Mosaic Development’s proposed English Creek complex is within that 3.8-mile stretch of West Pipkin between South Florida Avenue and Medulla Road that is being widened to four lanes. The road-widening project outlines improvements at West Pipkin’s Yates Road intersection that include two westbound left turn lanes and a second eastbound right turn lane that transitions to a “merge” lane at Towne Park Boulevard.
“The density, as proposed, is well below the maximum allowed … and will provide a modest increase in density over the existing single-family subdivisions located to the east and west,” planners say in their analysis.
And there’s quite a long, and growing, list of existing, under construction, or proposed single-family housing projects south of Lakeland Linder Airport in the western reaches of the city between West Pipkin and Ewell roads amid a checkerboard of incorporated and unincorporated areas wedged against the Polk-Hillsborough county line.
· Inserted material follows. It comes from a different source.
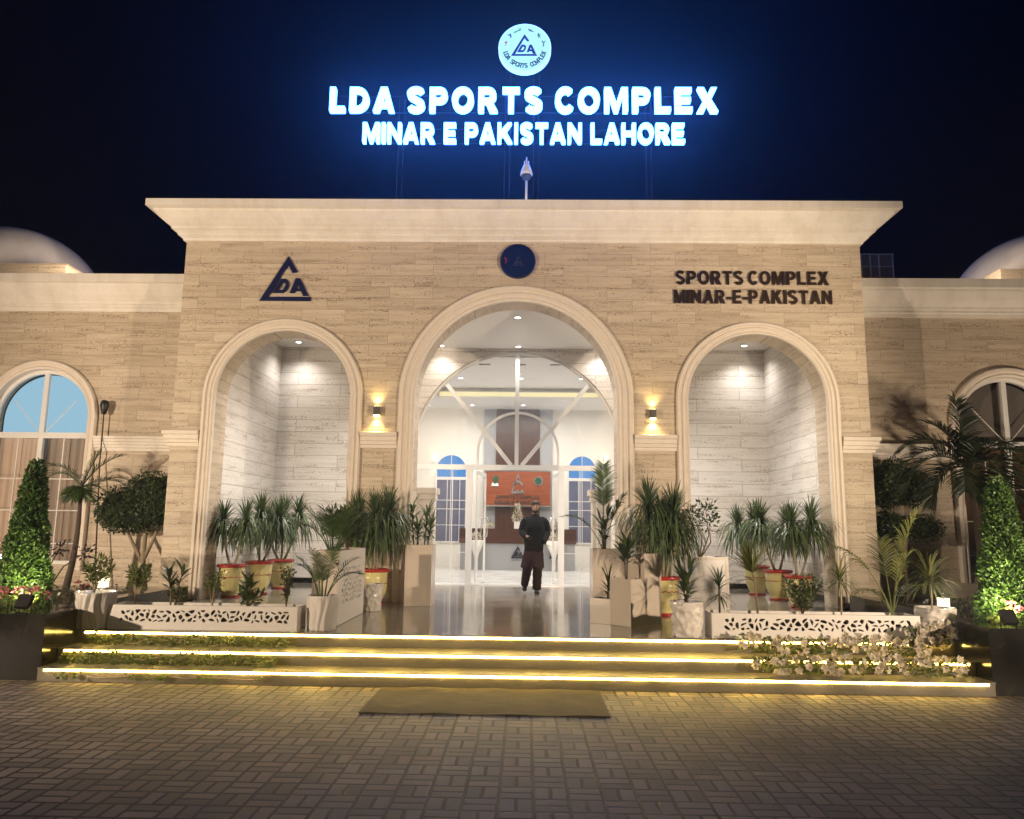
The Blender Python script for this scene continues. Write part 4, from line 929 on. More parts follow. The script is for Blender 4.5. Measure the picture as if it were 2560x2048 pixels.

To the west along West Pipkin Road is Morgan Creek, where Morgan Creek Preserve’s 133 single-family home development was approved by the board in November. To the southwest is Riverstone, where 1,300 single-family homes are planned. Also nearby is the proposed 1,299-single family Hawthorne Mills development and 321 homes approved for Gresham Trails.
“The proposed multifamily project provides an alternative to single-family uses in an area in which there is significant demand for multifamily rental housing,” city planners say in their analysis.
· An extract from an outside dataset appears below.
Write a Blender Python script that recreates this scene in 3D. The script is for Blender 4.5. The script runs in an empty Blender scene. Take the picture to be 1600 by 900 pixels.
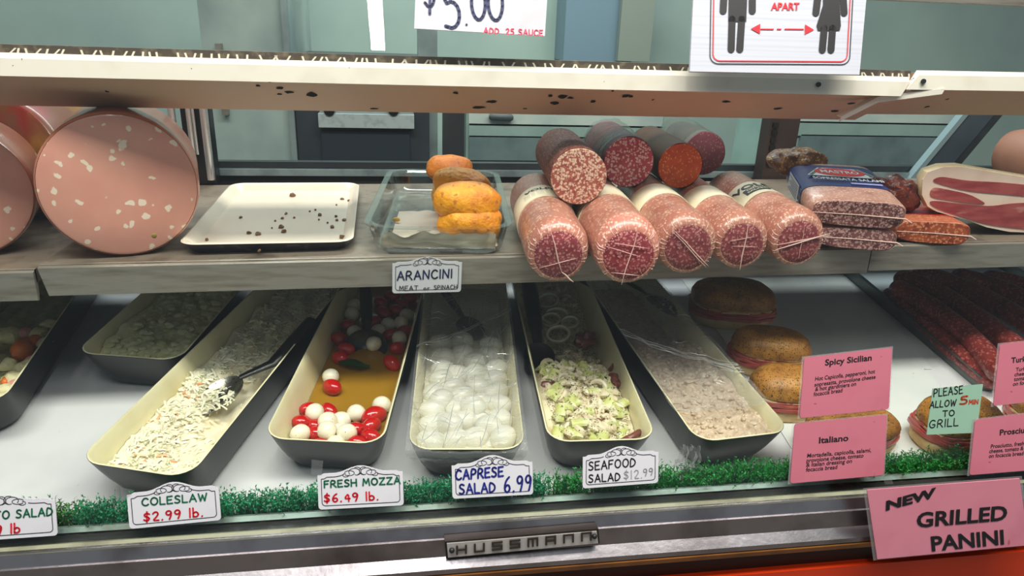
import bpy, bmesh, math, random
from mathutils import Vector, Matrix, noise
random.seed(7)
S = bpy.context.scene
COL = S.collection
# ---------------------------------------------------------------- camera
F, CX, CY = 1100.0, 800.0, 450.0
CAM = Vector((0, 0, 1.30))
_dx = Vector((8200 - CX, -(310 - CY), -F)).normalized()
_vy = 32 - CY
_vx = (-F * F - (310 - CY) * _vy) / (8200 - CX)
_dy = Vector((_vx, -_vy, -F)).normalized()
_dz = _dx.cross(_dy)
ROT = Matrix((_dx, _dy, _dz))
cam_data = bpy.data.cameras.new('camera')
cam_data.sensor_width = 36.0
cam_data.lens = F / 1600 * 36.0
cam_data.clip_start = 0.02
cam = bpy.data.objects.new('camera', cam_data)
COL.objects.link(cam)
cam.matrix_world = Matrix.Translation(CAM) @ ROT.to_4x4()
S.camera = cam
# ---------------------------------------------------------------- light, world, exposure
S.view_settings.view_transform = 'Standard'
S.view_settings.look = 'None'
S.view_settings.gamma = 1.0
S.view_settings.use_curve_mapping = False
S.view_settings.exposure = 0.18
S.cycles.use_denoising = True
S.cycles.max_bounces = 8
S.cycles.transparent_max_bounces = 24
S.cycles.caustics_reflective = False
S.cycles.caustics_refractive = False
W = bpy.data.worlds.new('world')
S.world = W
W.use_nodes = True
W.node_tree.nodes['Background'].inputs[0].default_value = (0.80, 0.92, 1.0, 1)
W.node_tree.nodes['Background'].inputs[1].default_value = 0.24


def area(name, loc, target, sx, sy, power, col):
    l = bpy.data.lights.new(name, 'AREA')
    l.shape = 'RECTANGLE'; l.size = sx; l.size_y = sy; l.energy = power; l.color = col
    o = bpy.data.objects.new(name, l); COL.objects.link(o)
    o.location = loc
    o.rotation_euler = (Vector(target) - Vector(loc)).to_track_quat('-Z', 'Y').to_euler()
    return o


area('ceiling_tube_over_aisle', (0.25, 0.30, 2.62), (0.25, 0.34, 0), 2.8, 0.34, 70, (1.0, 0.95, 0.86))
area('ceiling_tube_along_aisle', (-0.10, -0.44, 2.60), (-0.10, -0.43, 0), 0.055, 0.68, 9, (1.0, 0.98, 0.95))
area('ceiling_tube_kitchen', (0.1, 2.35, 2.6), (0.1, 2.4, 0), 2.6, 0.3, 44, (0.88, 0.96, 0.95))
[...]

But how much multifamily is too much? City Commissioner Mike Musick asked Friday, noting constituents are querying him about a perceived surge in multifamily development. He asked for a comprehensive listing of proposed and approved apartment projects in the city.
“Is there a way, at some point, that we can have somebody at staff do an analysis of what we are seeing regionally, nationwide? Find us a little information that we can digest?” he asked, noting people are wondering why “we are putting in apartments and not single-family homes.”